Com o tempo, fomos envolvidos por duas palavras sedutoras: acessibilidade e inclusão. É estranho porque não me lembro de ver nenhum professor ou funcionário da escola da minha infância descendo as escadas com meus coleguinhas que sofriam de paralisia infantil, ou dando a mão para meu amigo Fábio que tinha Síndrome de Down. Mas e hoje? Será que 35 anos depois algo mudou? Não muito.

As escolas modernas projetadas com rampas, banheiros e bebedouros adaptados, salas mais arejadas, ambientes mais adequados e que adotam programas de inclusão pedagógicas existem, mas ainda estão longe de ser uma realidade para todos. O acesso à educação básica ainda é muito precário e, em pleno século XXI, temos o analfabetismo nos assombrando e um nível de evasão escolar altíssimo por falta de políticas públicas de inclusão e acessibilidade. 

Não é uma questão meramente urbanística ou da moda, é uma questão de humanismo! Todos sabemos que por esse nosso país há lugares onde mal se consegue chegar com um livro didático, quanto mais com uma escola inteira. Mas nos grandes centros urbanos, muitas vezes onde existe o prédio, a escola também não se faz presente. 

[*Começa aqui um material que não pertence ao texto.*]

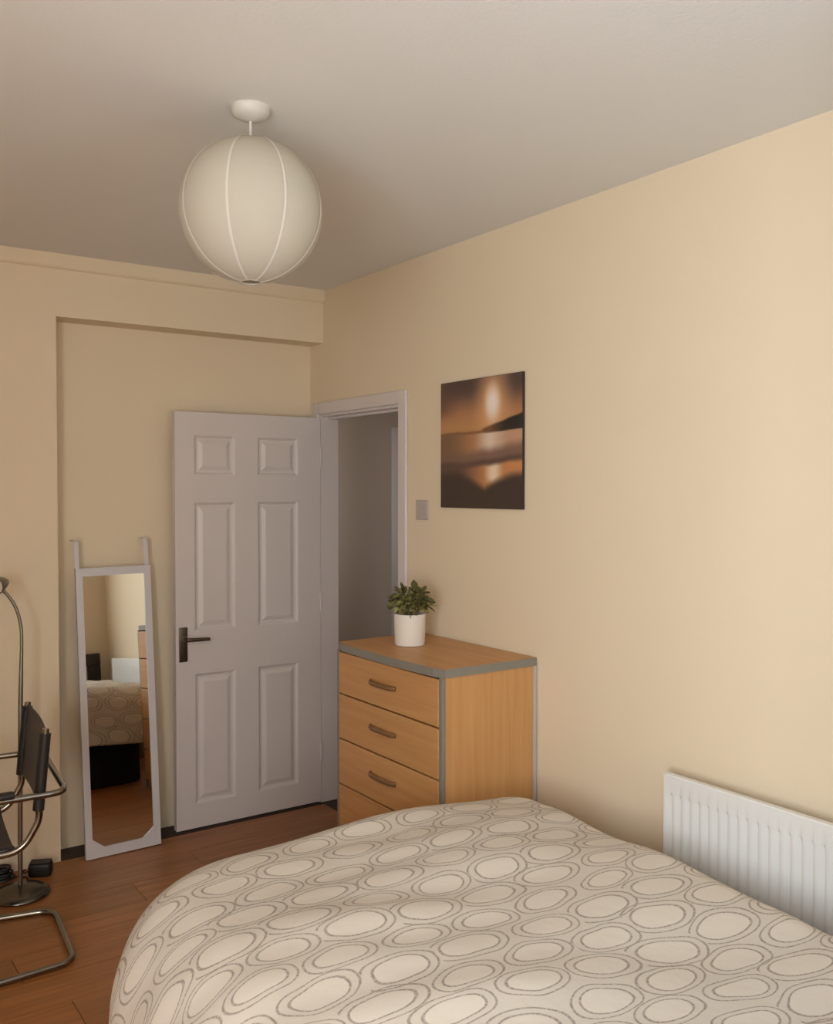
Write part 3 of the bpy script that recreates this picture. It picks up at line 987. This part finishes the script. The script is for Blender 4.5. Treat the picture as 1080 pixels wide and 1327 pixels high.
dirv = Vector((-.72, -.66, -.15)).normalized()
q = dirv.to_track_quat('Z', 'Y').to_matrix().to_4x4()
bm.transform(Matrix.Translation((FX - .078, FY - .020, 1.248)) @ q)
head = obj('lamp_head', bm, M['steel'], flamp, smooth=True)
bm = lathe(new(), [(.001, .006), (.018, .006), (.031, .004), (.031, .001)], (0, 0, 0), 24, True, True)
bm.transform(Matrix.Translation((FX - .078, FY - .020, 1.248)) @ q)
obj('diffuser', bm, M['pot'], head, smooth=True)
bm = new()
tube(bm, fillet([(FX + .03, FY + .10, .004), (FX + .07, FY + .15, .004), (FX + .02, FY + .19, .004), (FX - .10, FY + .22, .004)], .05), .0032, 8)
obj('power_cord', bm, M['black'], flamp, smooth=True)

# black transformer and a coil of cable behind the base
ad = thing('power_adapter', 'black plug adapter lying on the floor to the right of the lamp base', 'adapter', (.925, 4.10, 0), (0, 0, R(-25)))
bm = box(new(), -.046, .046, -.030, .030, 0, .058, bev=.012, seg=3)
obj('adapter_body', bm, M['black'], ad, smooth=True, local=True)
bm = box(new(), -.041, .041, -.025, .025, .0575, .0605, bev=.001)
obj('adapter_lid', bm, M['black'], ad, local=True)
bm = new(); tube(bm, fillet([(-.046, 0, .02), (-.075, 0, .012), (-.090, .03, .005), (-.075, .055, .004)], .02), .003, 8)
obj('adapter_lead', bm, M['black'], ad, smooth=True, local=True)
co = thing('cable_coil', 'loose coil of black cable piled behind the lamp base', 'cable', (.775, 4.130, 0))
bm = new(); pts = []
for k in range(150):
    a = k * 2 * math.pi / 20
    r_ = .045 - .012 * math.sin(k * .21); z = .005 + .052 * k / 150
    pts.append((r_ * math.cos(a) * (1 - .35 * k / 150), .8 * r_ * math.sin(a) * (1 - .35 * k / 150), z))
tube(bm, pts, .0046, 7)
obj('cable', bm, M['black'], co, smooth=True, local=True)

sc_ = tag(obj('paper_scrap', prism(new(), [(.640, 2.915), (.652, 2.908), (.660, 2.918), (.650, 2.927)], 'Z', .0004, .0016), M['paper_scrap']), 'tiny pale scrap on the wooden floor left of the bed', 'scrap')

# ------------------------------------------------------------------ bed
BYAW = -2.5
DYAW = -4.4
FOOT = Vector((1.330, 2.405, 0))
bed = thing('bed', 'double bed with black divan base and dark headboard along the right wall', 'bed', FOOT, (0, 0, R(BYAW)))
# local: x across, y towards the foot (0 at the foot), z up
BL, BH = 1.86, .68
def slab(x0, x1, y0, y1, z0, z1, rc, re):
    """rounded slab: rc = corner radius in plan at the foot, re = radius of the top and bottom edges"""
    bm = new(); n_ = 8
    def ring(ins, z):
        pts = [(x0 + ins, y0 + ins), (x1 - ins, y0 + ins)]
        for cx, a0 in ((x1 - rc, 0), (x0 + rc, 90)):
            for k in range(n_ + 1):
                a = R(a0 + 90 * k / n_)
                pts.append((cx + (rc - ins) * math.cos(a), y1 - rc + (rc - ins) * math.sin(a)))
        return [bm.verts.new((p_[0], p_[1], z)) for p_ in pts]
    rings = []
    for k in range(6):
        a = R(90 * k / 5); rings.append(ring(re * (1 - math.sin(a)), z0 + re * (1 - math.cos(a))))
    for k in range(6):
        a = R(90 * k / 5); rings.append(ring(re * (1 - math.cos(a)), z1 - re * (1 - math.sin(a))))
    for a, b in zip(rings, rings[1:]):
        for k in range(len(a)): bm.faces.new((a[k], a[(k + 1) % len(a)], b[(k + 1) % len(a)], b[k]))
    bm.faces.new(rings[0][::-1]); bm.faces.new(rings[-1])
    return bm
obj('divan_base', slab(-.52, BH, -BL, -.05, .003, .30, .16, .012), M['divan'], bed, smooth=True, local=True)
obj('mattress', slab(-.52, BH, -BL, -.05, .301, .515, .20, .07), M['mattress'], bed, smooth=True, local=True)
bm = new()
hb = obj('headboard', B(-.62, 1.01, -BL - .045, -BL - .005, .70, .80, bev=.005), M['dark_wood'], bed, local=True)
for s, x_ in ((-1, -.62), (1, .91)):
    obj('headboard_post', B(x_, x_ + .10, -BL - .045, -BL - .005, .001, .70, bev=.005), M['dark_wood'], hb, local=True)
obj('headboard_rail', B(-.52, .91, -BL - .04, -BL - .01, .46, .52, bev=.004), M['dark_wood'], hb, local=True)

# pillows at the head
def pillow_bm(w, l, h):
    bm = new(); N1, N2 = 22, 16
    def pt(i, k, s):
        u, v = -1 + 2 * i / N1, -1 + 2 * k / N2
        e_ = max(0, (1 - abs(u) ** 3)) ** .55 * max(0, (1 - abs(v) ** 3)) ** .55
        wob = .006 * math.sin(5 * u + 3 * v) * e_
        return Vector((u * w / 2 * (1 - .04 * (1 - abs(v))), v * l / 2 * (1 - .05 * (1 - abs(u))), s * (h * .5 * e_) + wob))
    g1 = [[bm.verts.new(pt(i, k, 1)) for k in range(N2 + 1)] for i in range(N1 + 1)]
    g2 = [[g1[i][k] if i in (0, N1) or k in (0, N2) else bm.verts.new(pt(i, k, -.75)) for k in range(N2 + 1)] for i in range(N1 + 1)]
    for i in range(N1):
        for k in range(N2):
            bm.faces.new((g1[i][k], g1[i + 1][k], g1[i + 1][k + 1], g1[i][k + 1]))
            bm.faces.new((g2[i][k], g2[i][k + 1], g2[i + 1][k + 1], g2[i + 1][k]))
    return bm
Mb = Matrix.LocRotScale(FOOT, bed.rotation_euler, None)
for s, nm in ((-1, 'cream pillow on the window side at the head of the bed'), (1, 'cream pillow by the radiator wall at the head of the bed')):
    bm = pillow_bm(.62, .36, .15)
    o = obj('pillow', bm, M['pillow'], None, smooth='all')
    o.location = Mb @ Vector((s * .33 + .05, -BL + .185, .592)); o.rotation_euler = (R(-3), 0, R(BYAW + s * 2))
    tag(o, nm, 'pillow', 'pillows at the head of the bed')

# duvet: cloth laid over the bed, hanging over three sides
Md = Matrix.LocRotScale(FOOT + Vector((.005, .02, 0)), Matrix.Rotation(R(DYAW), 3, 'Z').to_quaternion(), None)
DV_A_L, DV_A_R, DV_F = -.41, .685, -.06       # core of the flat top (local x left / right, local y foot)
R_L, R_R, R_F = .24, .09, .11                # edge radii
D_L, D_R, D_F = .52, .30, .42                # how much cloth hangs past the core
HEAD_Y = -1.445
ZT = .622
rng = random.Random(5)
def top_z(x, y):
    s = (x + .6) / 1.3
    z = ZT + .010 * math.sin(3.1 * x + 1.0) * math.cos(2.6 * y + .4)
    z += .008 * math.sin(7.3 * x + 4.1 * y) + .005 * math.sin(12 * y - 5 * x + 1)
    z += .0035 * math.sin(31 * y + 4 * math.sin(2.3 * x + .5)) * (.5 + .5 * math.sin(4.2 * x - 3 * y)) + .0025 * math.sin(17 * y + 9 * x)
    z -= .022 * step(-x, .0, .45) ** 1.5
    return z
def cloth(u, v):
    # the foot edge lies a little askew on the window side
    p_ = drape(u, v)
    p_.y -= .028 * step(.35 - p_.x, 0, .8) * step(p_.y, -.8, -.1)
    return p_
def drape(u, v):
    """cloth coordinates to a point on the bed: flat inside, bent over a rounded edge and hanging outside"""
    left = u < 0
    rc = .15 if left else .05
    DXE = (DV_A_L + rc) if left else (DV_A_R - rc)
    a = max(0, DXE - u) if left else max(0, u - DXE)
    b = max(0, v - (DV_F - rc))
    sx = -1 if left else 1
    x0 = DXE if a > 0 else u
    y0 = (DV_F - rc) if b > 0 else v
    hyp = math.hypot(a, b)
    nx, ny = (a / hyp, b / hyp) if hyp > 0 else (0, 0)
    h3 = (a ** 3 + b ** 3) ** (1 / 3)
    d = h3 - rc
    if d <= 0:
        k = h3 / hyp if hyp > 0 else 1
        px, py = x0 + sx * a * k, y0 + b * k
        return Vector((px, py, top_z(px, py)))
    px, py = x0 + sx * nx * rc, y0 + ny * rc
    base = top_z(px, py)
    r = (R_L if left else R_R) * nx * nx + R_F * ny * ny
    q = r * math.pi / 2
    if d < q: out, drop = r * math.sin(d / r), r * (1 - math.cos(d / r))
    else: out, drop = r + (d - q) * .06, r + (d - q)
    hang = step(d, .14, .42)
    along = y0 * nx * nx + x0 * ny * ny + math.atan2(ny, nx) * .35
    out += hang * (.012 * math.sin(along * 13 + sx) + .008 * math.sin(along * 27 + 2))
    z = max(base - drop, .03 + .01 * math.sin(along * 9))
    return Vector((px + sx * nx * out, py + ny * out, z))
NU, NV = 150, 150
us = [DV_A_L - D_L + (DV_A_R + D_R - DV_A_L + D_L) * i / NU for i in range(NU + 1)]
vs_ = [HEAD_Y + (DV_F + D_F - HEAD_Y) * k / NV for k in range(NV + 1)]
bm = new(); uvl = bm.loops.layers.uv.new('cloth')
gr = [[bm.verts.new(Md @ cloth(u, v)) for v in vs_] for u in us]
for i in range(NU):
    for k in range(NV):
        f = bm.faces.new((gr[i][k], gr[i + 1][k], gr[i + 1][k + 1], gr[i][k + 1]))
        for lp, (a, b) in zip(f.loops, ((i, k), (i + 1, k), (i + 1, k + 1), (i, k + 1))):
            lp[uvl].uv = (us[a], vs_[b])
dv_o = obj('duvet', bm, M['duvet'], None, smooth='all')
tag(dv_o, 'cream duvet printed with grey pebble outlines spread over the bed', 'duvet')
md = dv_o.modifiers.new('thickness', 'SOLIDIFY'); md.thickness = .018; md.offset = -1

Pensar educação inclusiva e acessível virou apenas mote de campanha política. Ou alguém aqui conhece algum político que nunca tenha dito que vai lutar pela saúde e pela educação? Pois é. Enquanto nós, quando criança, ajudávamos nossos amiguinhos a irem para sala, ao banheiro, ao refeitório e sentávamos junto pra compartilhar o que havíamos aprendido nas lições cuidando uns dos outros, hoje vemos nossos filhos sendo induzidos a cuidarem de si mesmos e cada vez mais apartar as pessoas que realmente precisam de um gesto que seja de humanidade e que muitas vezes nem a escola, nem a família e nem o Estado se dispõem a dar. Precisamos repensar nossos conceitos e voltar a aprender com as crianças.